Outra dimensão dessas tecnologias sonoras é o caráter de subversão, como o prato e a faca, símbolo colonial que então se torna um instrumento percussivo, sensível e de uma riqueza de som que marca essa capacidade de invenção, de ressignificação de instrumentos e suas possibilidades sonoras. O caráter de invenção é recorrente na diáspora, como o surdo, com o couro ancorado na lata de manteiga por Alcebíades Barcelos, o Bidi, um dos fundadores da primeira escola de samba no Brasil, a Deixa Falar, no Estácio, no Rio de Janeiro, em 1928. 
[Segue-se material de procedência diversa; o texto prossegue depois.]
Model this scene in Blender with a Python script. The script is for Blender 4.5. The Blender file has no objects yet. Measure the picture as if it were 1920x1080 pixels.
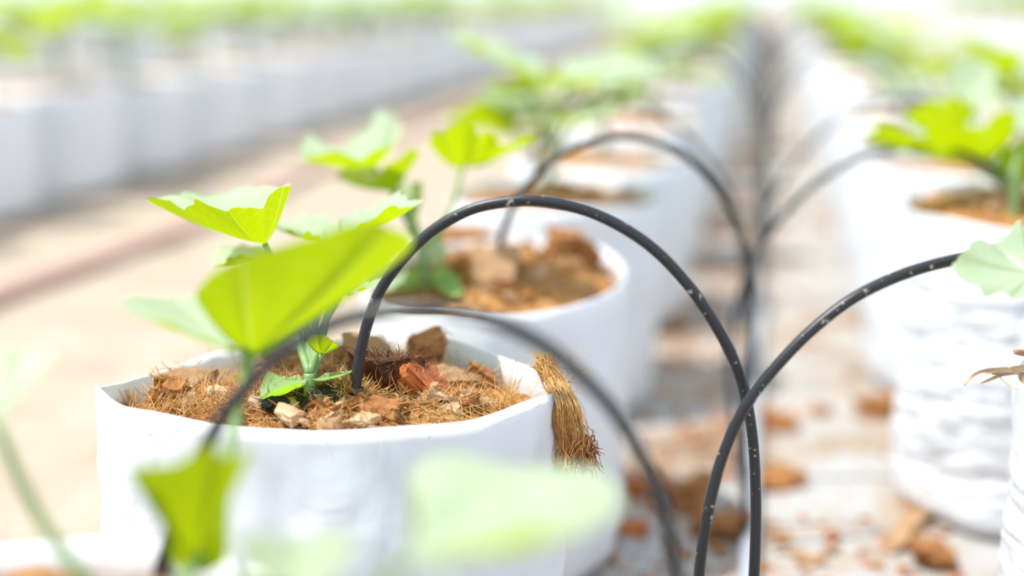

Tal fato é um marco para a música negra no século XX. O efeito dessa criação e de toda a sua história, a partir da década de 30 até chegar em 1997, com a paradinha funk do Mestre Jorjão à frente da bateria da escola de samba Viradouro, é o de conectar passado, presente e futuro, unindo as diversas veias dessas tradições e apresentando um viés experimental. Da mesma forma, o funk incorpora as sonoridades anteriores ao inserir samples de berimbau, conga e atabaque nas batidas de volt mix, emergindo os padrões do tamborzão e suas sínteses vocais com o beatbox.

A massificação das tecnologias digitais, como os softwares de edição áudio, é fundamental para as músicas negras e suas técnicas de criação. Daí surgem as novas linguagens, como o funk 150BPM, que funde a experiência entre a manipulação de ritmo e som a partir de uma garrafa pet para esculpir a batida Coca-Cola do Dj Polivox. Os procedimentos técnicos aplicados são similares ao que Halim El-Dabh realizou nos anos 40, compartilhando fundamentos da música eletrônica, como o corte e a filtragem para gerar novos sons.

Diante desse panorama, o som afrofuturista e a ficção sônica são lentes que permitem observar as conexões dos elementos sonoros negros aos contextos históricos, políticos e sociais globais e locais e suas transformações ao longo do tempo. São perspectivas que contam as histórias das diásporas negras, revelando misturas, ressignificações e invenções, expondo uma lógica do fazer musical, em que a interação, a improvisação, o groove, o corpo, o suingue, a comunicação, a mistura, a multissensorialidade e a experimentação na construção de uma identidade sonora são motores de sua continuidade no tempo e de especulações sobre o futuro através das vibrações.


(Esse texto é o resumo da transcrição da aula apresentada para o evento Dundun Sintético organizado pela BSAM Brasil.)